A New Perspective

Last night, right before I went to bed I decided to check my Facebook. I noticed one of my friends had posted a video. I usually don’t watch videos that my friends post, but something about this video caught my eye. When I pressed the play button, I could have never expected the emotions I would feel during the video. These emotions ranged from sad, to angry, and upon conclusion, happiness. This story is reminded me of the YMCA’s core values of honesty, caring, respect and responsibility. Grab a tissue, it’s a tear jerker!

The story starts out describing a man, Heath White, who was seemingly perfect. He has always been a star athlete, he got excellent grades his whole school career, and he was an accomplished air force pilot turned FBI agent. To top it all off, he proposed to his middle school sweetheart right in front of his whole air force graduation class. During his wife’s second pregnancy, his “perfect” world crumbled around him. He became distant and very unhappy when he found out that his second daughter would be born with Down syndrome. His main concern when he found out was: how will this reflect on me?

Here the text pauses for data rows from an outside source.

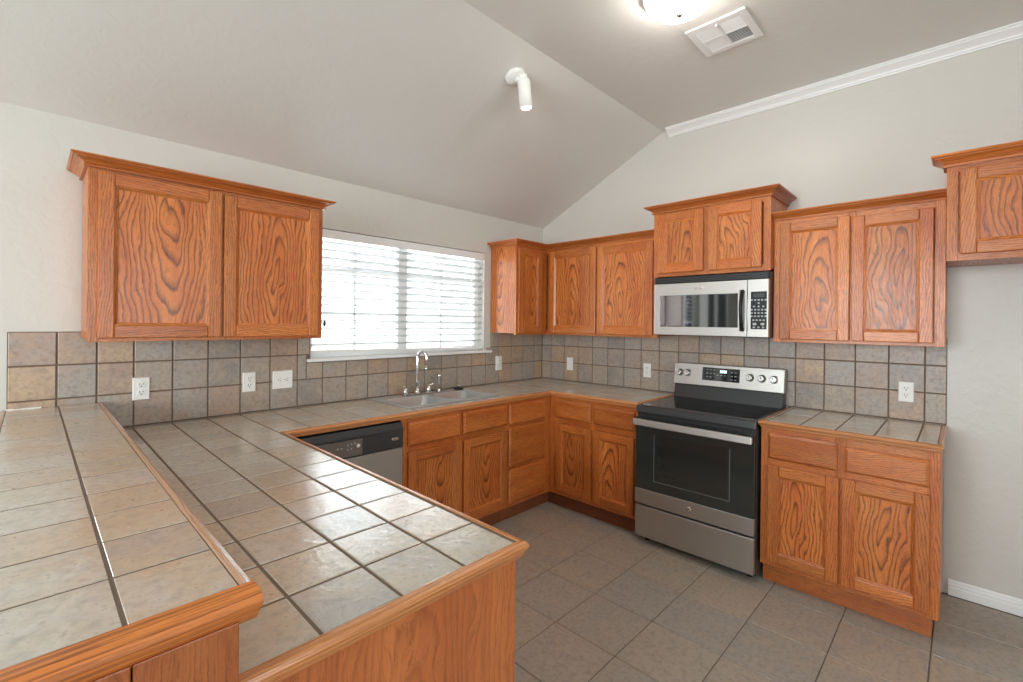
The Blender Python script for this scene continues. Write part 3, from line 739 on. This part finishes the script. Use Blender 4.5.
# ------------------------------------------------------------------ range
rg = thing('kitchen_range', 'stainless steel electric range with black glass cooktop between the base cabinets', 'stove', (0, GL - .007, 0), -PI / 2)
RW = (GL - .007) - (GR + .004)
q = MB(); q.box(0, RW, -.640, -.030, .035, .893); q.build('body', DARKG, rg, bevel=.003)
for x in (.05, RW - .05):
    for y in (-.58, -.10):
        q = MB(); q.lathe([(.018, .001), (.018, .012), (.012, .02), (.012, .04)], (x, y, 0)); q.build('foot', DARK, rg)
q = MB(); q.hull8([(0, -.668, .868), (RW, -.668, .868), (RW, -.030, .868), (0, -.030, .868)], [(0, -.662, .914), (RW, -.662, .914), (RW, -.030, .914), (0, -.030, .914)])
ck = q.build('cooktop', DARKG, rg, bevel=.006, seg=3)
q = MB(); q.box(.018, RW - .018, -.640, -.115, .9135, .9165); gl = q.build('glass_top', GLASSK, ck, bevel=.001)
for x, y, r in ((.20, -.49, .115), (.565, -.49, .095), (.20, -.235, .08), (.565, -.235, .115), (.385, -.20, .05)):
    q = MB(); q.lathe([(r, .9166), (r + .003, .9168), (r + .003, .9166)], (x, y, 0), seg=40, cap0=False, cap1=False)
    if r > .09: q.lathe([(r * .62, .9166), (r * .62 + .0025, .9168), (r * .62 + .0025, .9166)], (x, y, 0), seg=40, cap0=False, cap1=False)
    q.build('burner_ring', simple('ring_print', srgb(78, 78, 78), .2) if 'ring_print' not in bpy.data.materials else bpy.data.materials['ring_print'], ck)
q = MB(); q.hull8([(.006, -.112, .914), (RW - .006, -.112, .914), (RW - .006, -.030, .914), (.006, -.030, .914)], [(.006, -.085, 1.012), (RW - .006, -.085, 1.012), (RW - .006, -.030, 1.012), (.006, -.030, 1.012)])
q.build('backguard', DARKG, rg, bevel=.004)
q = MB(); q.hull8([(0, -.098, 1.012), (RW, -.098, 1.012), (RW, -.028, 1.012), (0, -.028, 1.012)], [(0, -.078, 1.170), (RW, -.078, 1.170), (RW, -.028, 1.170), (0, -.028, 1.170)])
pn = q.build('control_panel', STEEL, rg, bevel=.006, seg=3)
tl = math.atan2(.020, .158)
def onpanel(x, z, off): # point on the tilted panel face
    f = (z - 1.012) / .158; return (x, -.098 + .020 * f - off, z)
q = MB(); a = [onpanel(.212, 1.055, -.001), onpanel(.212, 1.150, -.001)]
q.hull8([onpanel(.212, 1.055, -.004), onpanel(.470, 1.055, -.004), onpanel(.470, 1.148, -.004), onpanel(.212, 1.148, -.004)], [onpanel(.212, 1.055, .0015), onpanel(.470, 1.055, .0015), onpanel(.470, 1.148, .0015), onpanel(.212, 1.148, .0015)])
ds = q.build('touch_display', GLASSK, pn)
q = MB()
for i in range(4):
    x = .338 + i * .012; q.hull8([onpanel(x, 1.114, .0012), onpanel(x + .008, 1.114, .0012), onpanel(x + .008, 1.134, .0012), onpanel(x, 1.134, .0012)], [onpanel(x, 1.114, .002), onpanel(x + .008, 1.114, .002), onpanel(x + .008, 1.134, .002), onpanel(x, 1.134, .002)])
q.build('clock_digits', LED, ds)
for x, z in [(.24, 1.13), (.265, 1.13), (.29, 1.13), (.24, 1.105), (.265, 1.105), (.29, 1.105), (.24, 1.08), (.265, 1.08), (.315, 1.095), (.34, 1.095), (.365, 1.095), (.41, 1.12), (.435, 1.12), (.41, 1.095), (.435, 1.095), (.41, 1.07), (.435, 1.07)]:
    q = MB(); q.hull8([onpanel(x, z, .0012), onpanel(x + .014, z, .0012), onpanel(x + .014, z + .004, .0012), onpanel(x, z + .004, .0012)], [onpanel(x, z, .0018), onpanel(x + .014, z, .0018), onpanel(x + .014, z + .004, .0018), onpanel(x, z + .004, .0018)])
    q.build('touch_key', GREYP, ds)
for x in (.046, .104, .536, .610, .684):
    q = MB(); ax = (0, -math.cos(tl), -math.sin(tl) * -1)
    c = onpanel(x, 1.098, 0); q.lathe([(.027, 0), (.026, .006), (.022, .010), (.021, .026), (.018, .030)], c, ax, 24); kb = q.build('knob', NICKEL, pn)
    q = MB(); p1 = Vector(onpanel(x, 1.098, .031)); q.box(p1.x - .0015, p1.x + .0015, p1.y - .001, p1.y + .003, p1.z, p1.z + .017); q.build('pointer', DARKG, kb)
od = MB(); od.box(.004, RW - .004, -.672, -.641, .362, .842); odoor = od.build('oven_door', OVENG, rg, bevel=.003)
q = MB(); q.box(.004, RW - .004, -.676, -.641, .268, .366); ls = q.build('door_lower_strip', STEEL, odoor, bevel=.003)
q = MB(); q.lathe([(.015, 0), (.015, .002), (.012, .003)], (RW / 2, -.676, .317), (0, -1, 0), 24); q.build('badge', NICKEL, odoor)
q = MB()
for x0, x1, z0, z1 in ((.135, .139, .43, .735), (RW - .139, RW - .135, .43, .735), (.135, RW - .135, .43, .434)): q.box(x0, x1, -.6728, -.6715, z0, z1)
q.build('window_outline', DIMP, odoor)
q = MB(); q.box(.150, RW - .150, -.6724, -.6715, .445, .735); q.build('oven_window', simple('smoked_glass', srgb(42, 44, 42), .05, 0, .8), odoor)
q = MB()
hw = [(.012 + (RW - .024) * k / 16) for k in range(17)]
lo, hi = [], []
q.hull8([(.006, -.722, .790), (RW - .006, -.722, .790), (RW - .006, -.694, .796), (.006, -.694, .796)], [(.006, -.718, .834), (RW - .006, -.718, .834), (RW - .006, -.694, .832), (.006, -.694, .832)])
for x in (.03, RW - .03): q.box(x - .015, x + .015, -.700, -.670, .800, .828)
q.build('handle', STEEL, odoor, bevel=.006, seg=3)
q = MB()
for k in range(9): q.box(.06 + k * .072, .12 + k * .072, -.6728, -.670, .836, .841)
q.build('door_vent', DARK, odoor)
q = MB(); q.box(.004, RW - .004, -.672, -.641, .048, .255); q.build('storage_drawer', STEEL, rg, bevel=.005)

# ------------------------------------------------------------------ microwave
mw = thing('microwave_oven', 'stainless over-the-range microwave with black handle under the short oak cabinet', 'microwave', (0, -1.386, 0), -PI / 2)
MWW = .742; Y0 = -.398
q = MB(); q.box(0, MWW, -.365, -.012, 1.380, 1.787); q.build('body', DARKG, mw, bevel=.003)
q = MB(); q.box(0, MWW, Y0 + .008, -.366, 1.742, 1.787); vt = q.build('vent_grille', DARK, mw, bevel=.003)
q = MB()
for k in range(3): q.box(.01, MWW - .01, Y0 + .004, Y0 + .010, 1.748 + k * .012, 1.754 + k * .012)
q.build('louvers', DARKG, vt)
q = MB(); q.box(0, .620, Y0, -.366, 1.383, 1.740); dr = q.build('door', STEEL, mw, bevel=.003)
q = MB(); q.box(.044, .566, Y0 - .0012, Y0 + .002, 1.440, 1.658); q.build('door_window', MWG, dr, bevel=.0005)
q = MB()
zz = [1.425 + .245 * k / 12 for k in range(13)]
q.tube([(.594, Y0 - .012 - .026 * math.sin(PI * (k / 12)), z) for k, z in enumerate(zz)], .011, 12)
for z in (1.428, 1.667): q.tube([(.594, Y0 + .002, z), (.594, Y0 - .014, z)], .012, 12)
q.build('handle', DARK, dr)
q = MB(); q.box(.574, .580, Y0 - .002, Y0 + .001, 1.418, 1.678); q.build('chrome_strip', CHROME, dr)
q = MB(); q.lathe([(.5, 0), (.5, .1), (.4, .14)], (0, 0, 0), (0, -1, 0), 24); bd = q.build('badge', NICKEL, dr); bd.scale = (.062, .02, .017); bd.location = (.318, Y0, 1.700)
q = MB(); q.box(.622, MWW, Y0, -.366, 1.383, 1.740); cp = q.build('control_panel', STEEL, mw, bevel=.003)
q = MB(); q.box(.642, .732, Y0 - .0015, Y0 + .002, 1.432, 1.664); kp = q.build('keypad', DARK, cp)
q = MB(); q.box(.656, .718, Y0 - .0025, Y0, 1.630, 1.654); q.build('display', DARKG, kp)
for r, z in enumerate((1.612, 1.592, 1.572, 1.552, 1.532, 1.512, 1.488, 1.464, 1.444)):
    n = (5, 1, 3, 5, 5, 5, 4, 2, 3)[r]
    for k in range(n):
        x = .687 + (k - (n - 1) / 2) * (.078 / max(4, n - 1) if n != 2 else .045)
        if n == 3: x = .687 + (k - 1) * .026
        hw_, hh = (.010, .007) if n == 2 else (.0055, .0045)
        q = MB(); q.box(x - hw_, x + hw_, Y0 - .0028, Y0 - .0012, z - hh, z + hh); q.build('button', GREYP, kp)

# ------------------------------------------------------------------ outlets and switches
def outlet(label, wall, s, z, kind='outlet', wd=.070, ht=.114, cat='outlet'):
    loc, rz = ((s, -.0082, z), 0) if wall == 'back' else ((-.0082, s, z), -PI / 2)
    t = thing('wall_outlet' if kind != 'switch' else 'light_switch', label, cat, loc, rz, 'white outlets and switches on the backsplash')
    q = MB(); q.hull8([(-wd / 2, 0, -ht / 2), (wd / 2, 0, -ht / 2), (wd / 2, 0, ht / 2), (-wd / 2, 0, ht / 2)], [(-wd / 2 + .003, -.006, -ht / 2 + .003), (wd / 2 - .003, -.006, -ht / 2 + .003), (wd / 2 - .003, -.006, ht / 2 - .003), (-wd / 2 + .003, -.006, ht / 2 - .003)])
    q.build('cover_plate', WHITE, t, bevel=.001)
    def recept(cx, cz, rot=False):
        q = MB(); q.lathe([(.0165, .005), (.0165, .0075), (.0155, .008)], (cx, 0, cz), (0, -1, 0), 20); r = q.build('receptacle', WHITE, t)
        q = MB()
        for a, b, w_, h_ in ((-.0065, .004, .0024, .009), (.0065, .004, .0024, .007), (0, -.008, .005, .005)):
            if rot: a, b, w_, h_ = b, a, h_, w_
            q.box(cx + a - w_ / 2, cx + a + w_ / 2, -.0086, -.0074, cz + b - h_ / 2, cz + b + h_ / 2)
        q.build('slots', DARK, r)
    if kind == 'outlet': recept(0, .0195); recept(0, -.0195)
    elif kind == 'sideways': recept(.0195, 0, True); recept(-.0195, 0, True)
    else:
        q = MB(); q.box(-.017, .017, -.0085, -.005, -.034, .034); q.build('rocker', WHITE, t, bevel=.002)
    return t
outlet('white duplex outlet left of the others, above the end of the bar', 'back', -3.113, 1.107)
outlet('white duplex outlet on backsplash immediately left of the sideways outlet', 'back', -2.620, 1.098)
outlet('white outlet mounted sideways in a wide plate', 'back', -2.435, 1.098, 'sideways', .116, .110)
outlet('white outlet between the window sill and the room corner', 'back', -.602, 1.097, 'outlet', .076, .126)
outlet('plain white rocker switch on the stove wall near the corner', 'right', -.350, 1.081, 'switch', .070, .120, 'switch')
outlet('white duplex outlet just left of the stove control panel', 'right', -1.131, 1.081, 'outlet', .068, .114)
outlet('white duplex outlet on backsplash right of the stove', 'right', -2.741, 1.084, 'outlet', .070, .116)

# ------------------------------------------------------------------ ceiling fixtures
cl = thing('ceiling_light', 'round white glass flush ceiling light at the top edge', 'ceiling light', (-1.435, -2.025, ZF))
q = MB(); q.lathe([(.158, -.001), (.163, -.006), (.163, -.026), (.150, -.030)], seg=48, cap1=False); q.build('pan', TRIM, cl)
q = MB(); q.lathe([(.152 * math.cos(a), -.030 - .078 * math.sin(a)) for a in [PI / 2 * k / 12 for k in range(13)]], seg=48, cap0=False); q.build('glass_dome', DOME, cl)
q = MB(); q.lathe([(.013, -.104), (.016, -.110), (.013, -.120), (.006, -.125)]); q.build('finial', NICKEL, cl)
sn = Vector((0, m_, -1)).normalized()      # slope normal, pointing into the room
if sn.z > 0: sn = -sn
sb = Vector((-1.535, -1.072, ZS + m_ * -1.072))
st = thing('spot_light', 'small white adjustable cylinder spotlight on the sloped ceiling', 'spotlight', sb)
q = MB(); q.lathe([(.060, .001), (.060, .012), (.052, .022), (.025, .026)], (0, 0, 0), sn, 32); q.build('canopy', WHITE, st)
j = sn * .055 + Vector((.028, -.02, .030))
q = MB(); q.tube([sn * .02, sn * .045 + Vector((.015, -.008, .008)), j], [.016, .016, .018], 12); q.lathe([(.004, -.024), (.022, -.020), (.024, 0), (.022, .02), (.004, .024)], j, (1, -1, 0), 16); q.build('arm', WHITE, st)
hx = Vector((.10, -.05, -1)).normalized()
q = MB(); q.lathe([(.010, -.012), (.030, -.004), (.037, .010), (.037, .165), (.033, .165), (.031, .150), (.0, .149)], j + hx * .01, hx, 28, cap1=False); q.build('lamp_head', WHITE, st)
q = MB(); q.lathe([(.0305, .151), (.026, .160), (.012, .166), (.001, .167)], j + hx * .01, hx, 24); q.build('bulb', BULB, st)
OPENQ = (1, -1)
vn = thing('ceiling_vent', 'white square metal air vent register on the flat ceiling', 'vent', (-.973, -2.06, ZF))
q = MB()
a, b, i0 = .1475, .1475, .112
for x0, x1, y0, y1 in ((-a, a, -b, -i0), (-a, a, i0, b), (-a, -i0, -i0, i0), (i0, a, -i0, i0), (-i0, i0, -.006, .006), (-.006, .006, -i0, -.006), (-.006, .006, .006, i0)): q.box(x0, x1, y0, y1, -.010, -.001)
q.build('frame', TRIM, vn, bevel=.002)
q = MB(); q.box(-i0, i0, -i0, i0, -.0025, -.001); q.build('duct_opening', DARK, vn)
for sxx in (-1, 1):
    for syy in (-1, 1):
        shut = not (sxx, syy) == OPENQ
        q = MB()
        for k in range(8):
            c = sxx * (.014 + k * .0128); dx = -.0065 if shut else .0015
            q.hull8([(c - dx, syy * .007, -.0085), (c - dx + .001, syy * .007, -.0085), (c - dx + .001, syy * .111, -.0085), (c - dx, syy * .111, -.0085)],
                    [(c + dx, syy * .007, -.0028), (c + dx + .001, syy * .007, -.0028), (c + dx + .001, syy * .111, -.0028), (c + dx, syy * .111, -.0028)])
        q.build('louvers', TRIM, vn)
q = MB(); q.box(-.118, -.108, -.003, .003, -.024, -.009); q.build('lever', TRIM, vn)
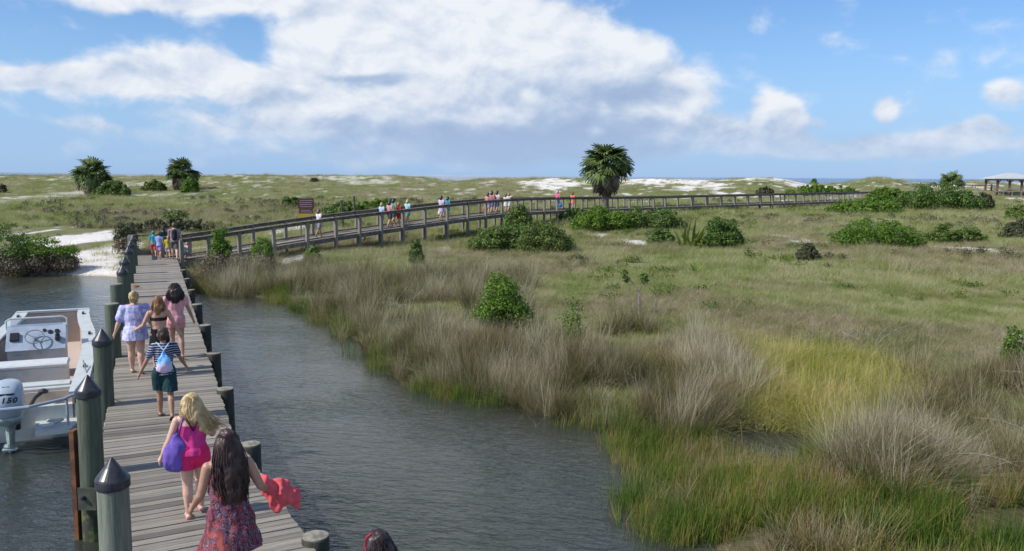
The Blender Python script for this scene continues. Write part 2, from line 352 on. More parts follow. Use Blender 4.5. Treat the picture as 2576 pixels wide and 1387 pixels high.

One day his embarrassment of his “imperfect” daughter turned into pride. This occurrence happened because he was tickling her, and just like any other child would do, she giggled. That simple moment made him realize he was wrong about his daughter, and he then decided to write her a letter of apology that he will read to her when she is older. He didn’t just stop at the letter, though. He got “Down Syndrome” tattooed across his chest stating “the first thing you see when you see Paisley is Down Syndrome, so I want the first thing you see when you see me to also be Down Syndrome”. The story doesn’t stop here, either. To show his love for his daughter even more than he already had, he starting running races again, but this time, not alone. Heath pushed Paisley in a stroller during many 5k and 10k races over the past five years. The total mileage of their 5k and 10ks equaled 321 miles. 321 is a special number because it represents Down Syndrome because Down Syndrome is a third copy of the 21st chromosome.

This story shows that no matter where we start in our relationships, we can finish strong and supportive. The YMCA teaches the youth in our care to accept everyone and treat all with respect, and this dad showed the world how much he truly loved and respected his little girl. How can you show the YMCA’s core values in your day-to-day life?